PW: Many of the recipes in Dessert University: More Than 300 Spectacular Recipes and Essential Lessons from White House Pastry Chef Roland Mesnier take calories into consideration. Is that because the White House family has requested healthy desserts?

I took that upon myself with Mrs. Rosalyn Carter, who hired me. I told her I intended to serve her a lot of low-calorie desserts without destroying the desserts. Some desserts cannot be low-calorie. The only way you can make it low-calorie is to serve a small portion. Like cheesecake. You're not going to do it with some lousy kind of cheese. You have to use a good cream cheese.

You've said that because of all the events occurring worldwide, there have been more working dinners and working lunches going on at the White House, and fewer state dinners. What does that mean for you as a pastry chef?

State dinners are a gala atmosphere where people have a great time. But working lunches and dinners are very serious. Usually the invited head of state is here for a very good reason, so the discussions are usually serious, and the atmosphere is not as light. Instead of having a dessert that is all out with a lot of decoration and a spectacular look, we'll tame it down. It's still going to be something elegant, but more serious. We do want to create something that will create smiles and comments.

Do you try to adapt the dessert to who will be eating it?

I will never try to reproduce a dessert from the visiting country; that would be a terrible mistake. But I like to follow the same flavor. Like if the country has a lot of exotic fruit, then I may go with a mango or coconut flavor. If the country is more European, I may go with coffee and chocolate, and maybe a little liqueur. We want to make them happy. I'm very much in tune with all the heads of state. We also have to watch out with diets and restrictions. If we have Israel, it must be kosher.

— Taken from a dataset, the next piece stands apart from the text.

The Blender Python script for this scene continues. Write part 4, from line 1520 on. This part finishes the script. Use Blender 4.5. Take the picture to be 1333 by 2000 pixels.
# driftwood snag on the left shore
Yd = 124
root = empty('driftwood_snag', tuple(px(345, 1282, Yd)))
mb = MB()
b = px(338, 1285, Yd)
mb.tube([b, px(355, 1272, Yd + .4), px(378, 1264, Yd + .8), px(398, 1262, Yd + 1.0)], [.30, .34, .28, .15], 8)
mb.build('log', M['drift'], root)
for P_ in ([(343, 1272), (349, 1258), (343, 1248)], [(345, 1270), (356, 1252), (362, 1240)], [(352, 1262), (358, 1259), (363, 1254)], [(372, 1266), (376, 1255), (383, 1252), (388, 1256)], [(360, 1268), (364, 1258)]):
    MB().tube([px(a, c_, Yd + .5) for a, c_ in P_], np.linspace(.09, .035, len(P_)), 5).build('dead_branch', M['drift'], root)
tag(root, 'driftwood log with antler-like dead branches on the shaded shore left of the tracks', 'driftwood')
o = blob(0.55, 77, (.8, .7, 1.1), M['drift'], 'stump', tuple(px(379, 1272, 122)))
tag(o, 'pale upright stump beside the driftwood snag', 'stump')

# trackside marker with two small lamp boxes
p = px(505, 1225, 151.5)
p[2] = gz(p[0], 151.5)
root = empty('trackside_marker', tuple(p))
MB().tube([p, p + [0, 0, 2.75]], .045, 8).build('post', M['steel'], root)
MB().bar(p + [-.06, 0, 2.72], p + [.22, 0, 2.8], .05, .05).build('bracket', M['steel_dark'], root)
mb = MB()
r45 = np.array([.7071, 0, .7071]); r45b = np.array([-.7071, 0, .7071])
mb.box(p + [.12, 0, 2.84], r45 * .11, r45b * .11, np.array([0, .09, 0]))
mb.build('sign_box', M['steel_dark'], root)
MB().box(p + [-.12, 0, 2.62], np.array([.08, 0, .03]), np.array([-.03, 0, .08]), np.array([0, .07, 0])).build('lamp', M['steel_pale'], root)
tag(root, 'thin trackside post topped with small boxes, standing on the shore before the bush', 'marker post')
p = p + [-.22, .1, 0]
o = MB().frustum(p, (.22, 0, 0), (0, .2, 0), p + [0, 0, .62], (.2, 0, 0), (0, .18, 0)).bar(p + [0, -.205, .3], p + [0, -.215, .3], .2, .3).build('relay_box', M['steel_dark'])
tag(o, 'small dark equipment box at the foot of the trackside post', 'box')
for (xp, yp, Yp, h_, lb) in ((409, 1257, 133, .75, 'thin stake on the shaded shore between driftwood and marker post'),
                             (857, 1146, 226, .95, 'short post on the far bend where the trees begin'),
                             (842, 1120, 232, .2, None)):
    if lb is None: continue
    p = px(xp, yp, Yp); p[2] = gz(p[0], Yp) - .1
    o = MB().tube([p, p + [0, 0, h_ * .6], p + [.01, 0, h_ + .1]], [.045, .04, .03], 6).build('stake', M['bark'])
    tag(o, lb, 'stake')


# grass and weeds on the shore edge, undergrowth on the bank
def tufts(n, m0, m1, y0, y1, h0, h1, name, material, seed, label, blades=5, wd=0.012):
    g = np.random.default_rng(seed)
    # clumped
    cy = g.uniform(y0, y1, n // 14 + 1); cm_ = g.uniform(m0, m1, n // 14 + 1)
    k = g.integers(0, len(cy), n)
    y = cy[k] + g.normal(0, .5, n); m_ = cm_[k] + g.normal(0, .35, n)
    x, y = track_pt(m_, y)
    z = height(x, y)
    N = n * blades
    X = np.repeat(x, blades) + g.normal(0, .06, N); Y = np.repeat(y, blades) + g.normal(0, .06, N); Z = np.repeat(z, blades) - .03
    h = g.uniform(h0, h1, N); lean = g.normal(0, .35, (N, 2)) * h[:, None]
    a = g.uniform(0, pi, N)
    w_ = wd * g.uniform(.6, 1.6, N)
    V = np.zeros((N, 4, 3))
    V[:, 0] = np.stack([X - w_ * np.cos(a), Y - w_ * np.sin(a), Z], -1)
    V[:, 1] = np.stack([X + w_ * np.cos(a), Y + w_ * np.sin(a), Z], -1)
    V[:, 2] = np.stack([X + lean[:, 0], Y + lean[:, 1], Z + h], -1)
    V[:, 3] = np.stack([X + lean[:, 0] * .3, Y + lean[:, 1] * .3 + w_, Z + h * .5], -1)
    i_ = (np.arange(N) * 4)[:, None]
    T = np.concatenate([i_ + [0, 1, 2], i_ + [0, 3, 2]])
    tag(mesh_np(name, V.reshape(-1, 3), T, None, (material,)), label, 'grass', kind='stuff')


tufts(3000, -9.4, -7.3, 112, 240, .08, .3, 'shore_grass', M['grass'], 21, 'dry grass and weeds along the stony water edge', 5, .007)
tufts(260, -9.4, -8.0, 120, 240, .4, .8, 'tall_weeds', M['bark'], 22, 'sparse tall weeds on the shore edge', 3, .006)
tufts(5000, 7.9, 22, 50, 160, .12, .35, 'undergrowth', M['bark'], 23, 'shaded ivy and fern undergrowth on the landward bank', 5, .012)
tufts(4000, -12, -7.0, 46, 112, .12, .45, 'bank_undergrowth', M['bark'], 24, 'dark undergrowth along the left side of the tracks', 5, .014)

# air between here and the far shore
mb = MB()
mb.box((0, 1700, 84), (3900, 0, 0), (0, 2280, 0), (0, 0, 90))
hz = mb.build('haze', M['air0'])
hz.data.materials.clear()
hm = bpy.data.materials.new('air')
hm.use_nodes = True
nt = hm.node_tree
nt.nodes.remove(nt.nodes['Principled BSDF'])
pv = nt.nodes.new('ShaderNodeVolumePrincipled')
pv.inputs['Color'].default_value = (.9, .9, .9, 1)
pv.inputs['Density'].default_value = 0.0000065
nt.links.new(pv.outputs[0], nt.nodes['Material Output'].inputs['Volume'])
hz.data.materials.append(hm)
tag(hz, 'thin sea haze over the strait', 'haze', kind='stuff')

What kind of desserts does President Bush favor?

He likes very simple desserts, like cake and ice cream, angel food cake, carrot cake. President Bush does not like what we call frou frou dessert. He's a man, he's very straightforward. Mrs. Bush likes things more sophisticated if she has friends over. But we can marry those two styles together. We have to please everybody.

How about Clinton?

President Clinton was big on pies, good pies, chocolate cakes—he was allergic to chocolate, but that didn't stop him from eating chocolate. Mrs. Clinton enjoyed a good mocha cake.

You must have had a special relationship with the First Ladies during your time at the White House. Were any more hands-on than others?

Mrs. Reagan was really challenging, but I still thank her today. Because of her I expanded my repertoire tremendously. She was very particular about many things. I had to do a lot of research and make a lot of new recipes. She inspired me to research and research and research some more. I came to realize that Mrs. Reagan was a First Lady who would easily skip a main course to come to dessert. She had dessert at every meal. They were small, they were attractive, they were low-calorie. I realized most First Ladies liked desserts like that.

You write, "U.S. Presidents and heads of state went crazy for" your Silky Chocolate Cream Pie. Why?

It's loaded with calories. You have to throw a few curveballs in there to make things interesting. I wanted to say, okay, we'll do some low-calorie, but heads of state are like everybody else, and they like things that are loaded with calories. I've done that pie with every administration and every administration has embraced it with open arms. Good ingredients will always be a winner.